Sean Demerry responds in the comment section:
In the 90s ATL radio was underserved. 99X was a lot of thing to a lot of people. With the sign on of more signals and more stations targeting 18-34 year olds everyone’s cume and shares diminished. Do you realize that Arbitron’s methodology is archaic? For us any qualitative audience worth attracting is lessened because Arbitron only contacts those with home phones. A huge percentage of “Alternative” listeners are cell phone only users. This station has always based our success on results not numbers. This was even true in the 90s. This is not mean to say but the psychographic of an Active rock listener makes them much easier to find and measure.

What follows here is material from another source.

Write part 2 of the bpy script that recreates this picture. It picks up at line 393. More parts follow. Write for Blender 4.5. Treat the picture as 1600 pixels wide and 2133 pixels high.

I''m a bit skeptical of the idea that Alt Rock 18-34 year olds are cell phone only in greater proportion to say Q100's 18-34 year old listeners, who seem to have little trouble becoming Arbitron diarists.
It's interesting to me how Ho's criticism of 99X is interpreted by Sean as an "affront to Leslie’s relevance" and "bashing." I don't think that Leslie deserves most of the ridicule heaped on her by Chris Williams, but I also don't think that suggesting that Wiliams has made better programming decisions than Leslie over the last seven years is equivalent to bashing either (or for that matter an endorsement of Williams.)
Thanks to a reader for pointing this exchange out to me.